- WHAT YOU ARE ASKED TO DO: Search the material below for the string "Write" and extract each line that has it.

= = = =

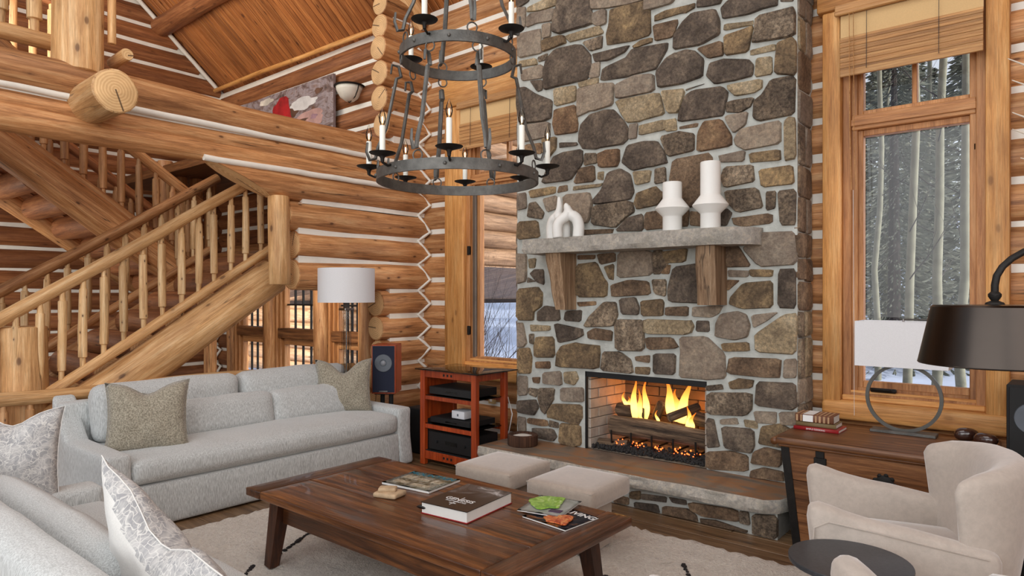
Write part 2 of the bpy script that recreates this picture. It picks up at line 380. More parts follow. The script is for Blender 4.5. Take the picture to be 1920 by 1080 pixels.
# ------------------------------------------------ logs
def log(p0, p1, r0, r1=None, mat=None, parent=None, name='log', bend=.006, seed=None, seg=22, cap=None, cut0=0, cut1=0, rough=.03, rings=None):
    """a peeled log: local X runs along its length; round caps in end grain"""
    r1 = r1 or r0; p0 = Vector(p0); p1 = Vector(p1); d = p1-p0; L = d.length; d.normalize()
    a = Vector((0, 0, 1)); a = (a-d*a.dot(d)); a = a.normalized() if a.length > .05 else Vector((0, 1, 0)).cross(d).normalized()
    b = a.cross(d)
    seed = R.random()*99 if seed is None else seed
    n = rings or max(4, min(40, int(L/.22)))
    bm = bmesh.new(); RS = []
    ts = [-.5, -.5+.006/L] + [-.5+i/n for i in range(1, n)] + [.5-.006/L, .5]
    for q, t in enumerate(ts):
        x = t*L; rr = r0+(r1-r0)*(t+.5); e = .93 if q in (0, len(ts)-1) else 1
        oy = bend*math.sin(x*1.7+seed)+bend*.5*math.sin(x*4.1+seed*2); oz = bend*math.sin(x*1.3+seed*3)+bend*.5*math.sin(x*3.1+seed)
        ring = []
        for j in range(seg):
            th = 2*PI*j/seg
            k = 1+rough*noise.noise(Vector((x*1.6+seed, math.cos(th)*1.3, math.sin(th)*1.3)))*1.6+rough*.3*noise.noise(Vector((x*6+seed, math.cos(th)*3, math.sin(th)*3)))
            yy, zz = rr*k*e*math.cos(th), rr*k*e*math.sin(th)
            sh = (cut0*zz/rr if q < 2 else 0)+(cut1*zz/rr if q >= len(ts)-2 else 0)
            if 2 <= q < len(ts)-2: sh = cut0*zz/rr*max(0, 1-(t+.5)*n/2.5*1.0) if cut0 else (cut1*zz/rr*max(0, 1-(.5-t)*n/2.5) if cut1 else 0)
            ring.append(bm.verts.new((x+sh, yy+oy, zz+oz)))
        RS.append(ring)
    for r_, s_ in zip(RS, RS[1:]):
        for j in range(seg): bm.faces.new((r_[j], r_[(j+1) % seg], s_[(j+1) % seg], s_[j]))
    for r_ in (RS[0], RS[-1]): bm.faces.new(r_).material_index = 1
    o = fin(name, bm, [mat or LOGW, cap or (ENDP if mat is LOGL else ENDG)], parent, ang=50)
    M = Matrix((d, b*-1, a)).transposed().to_4x4(); M = Matrix((d, a.cross(d), a)).transposed().to_4x4()
    if not cut0 and name != 'beam_end': M = M @ Matrix.Rotation(R.random()*6.28, 4, 'X')
    M.translation = (p0+p1)/2; o.matrix_local = M
    return o
def spindle(p0, p1, r, parent, mat=None, name='baluster'):
    """peeled pole with whittled tenon ends"""
    p0 = Vector(p0); p1 = Vector(p1); d = p1-p0; L = d.length; k = R.random()*9
    a, b = frame(d); bm = bmesh.new()
    pts = []; rad = []
    for t, q in ((0, .62), (.12, .66), (.13, .99), (.4, 1.05), (.65, 1.0), (.87, .97), (.88, .68), (1, .6)):
        pts.append(p0+d*t+(a*math.sin(k+t*4)+b*math.cos(k*2+t*3))*r*.12); rad.append(r*q*R.uniform(.94, 1.06))
    tube(bm, pts, rad, 10)
    return fin(name, bm, mat or LOGLZ, parent, ang=50)
LOGLZ = wood('pole_pale_upright', C(184, 140, 94), C(218, 180, 130), C(238, 212, 170), 2, grain=9, knots=1, crack=.4, kf=3.2)
LOGDZ = wood('pole_honey_upright', C(146, 100, 62), C(186, 138, 92), C(210, 168, 122), 2, grain=9, knots=.9, crack=.4, kf=3)
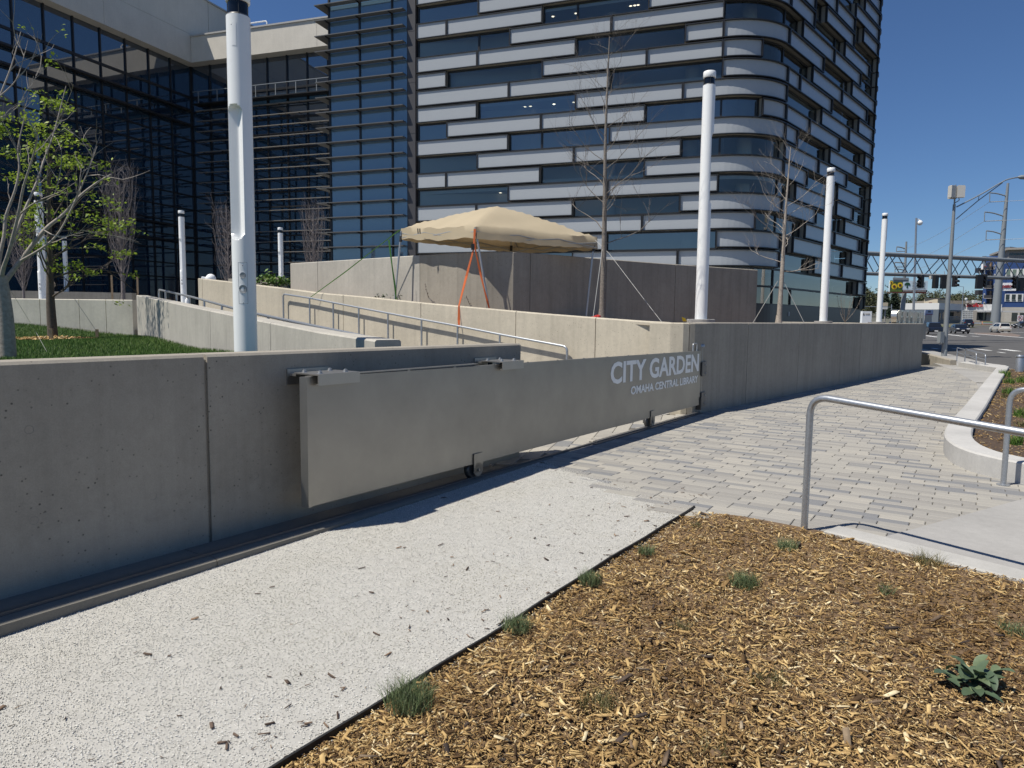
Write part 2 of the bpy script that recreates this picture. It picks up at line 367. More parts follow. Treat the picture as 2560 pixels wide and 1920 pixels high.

= = = =

- RESPONSE FOR THIS EXERCISE:
Write part 2 of the bpy script that recreates this picture. It picks up at line 380. More parts follow. The script is for Blender 4.5. Take the picture to be 1920 by 1080 pixels.
Write part 2 of the bpy script that recreates this picture. It picks up at line 367. More parts follow. Treat the picture as 2560 pixels wide and 1920 pixels high.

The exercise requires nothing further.